Hi, I decided to change the footprint of a 16 pin header from the (UL or SNAPEDA) supplied one to the system library version. So I went into the interface and found the lib I wanted and used double click to paste it over the SAMTEC footprint. No schematic change. When I went to the PCB reconcile step it threw a bunch of errors and 2/3 of my ratlines were missing. I reassigned the pins manually and then stupidly ran the PCB update again and again it threw errors and lost my edits.
So then I thought of removing those parts from the schematic first so I removed them from the PCB and the schematic. then put the symbols back. I went to the assignment GUI and sure enough there was no assignment so I thought: well this ought to do it. I reassigned them ab initio to the desired footprints and ran the PCB update. Exactly the same outcome. I looked at all the text files to verify that contrary to the error message the desired footprint DOES have all the pads in there just like the SAMTEC footprint. Here is the place where you see it go South:
I do not understand why it changes it back, and then even after it changes it back it should not matter because both mod files have the same 16 pads. In fact, on the PCB I can see that all the graphics are appropriate for the new (desired) footprint from the big library, but as you might expect many ratlines are missing:
I used AstroGrep to look through all the files to find the string “MTLW” which pertains to the footprint that I don’t want but I can’t quite see why it wants to remember the old footprint and then does the wrong thing. I don’t think the evidence is in the files, I think that at some point it over-rides the assignment with a choice that is based on the filename because there is a file in the cache that has the same name as the part. My last attempt will be to remove that from the cache and see what happens.
Thanks for your speedy reply. I don’t understand how it explains the fact that I removed the header from the schematic and the PCB and saved both files. At that point, since they are both just flat files, I would expect that those parts have ceased to exist in those files.
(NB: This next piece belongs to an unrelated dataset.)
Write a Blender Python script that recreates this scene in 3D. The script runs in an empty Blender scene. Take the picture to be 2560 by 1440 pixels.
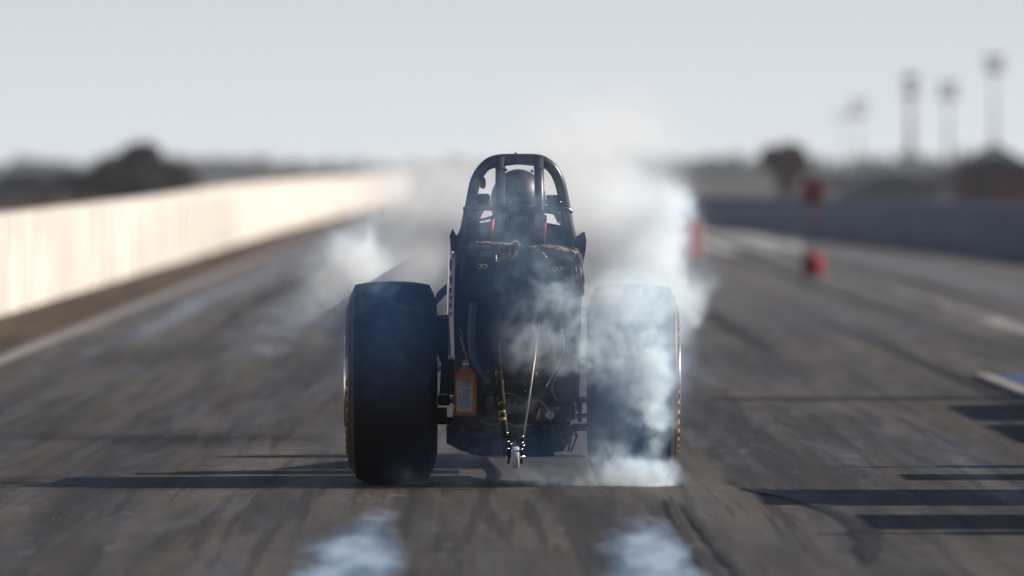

Then I should have been able to add in first the symbol, as if from scratch, then make the assignment, then update the PCB. Since the libraries and footprints are presumably read-only, that means that the codes you mention must be in the pcb files and possibly the sch files. Or does this happen with the assistance of the BAK files?
Also I don’t understand why it breaks in the middle since both footprints have 16 explicitly named pads.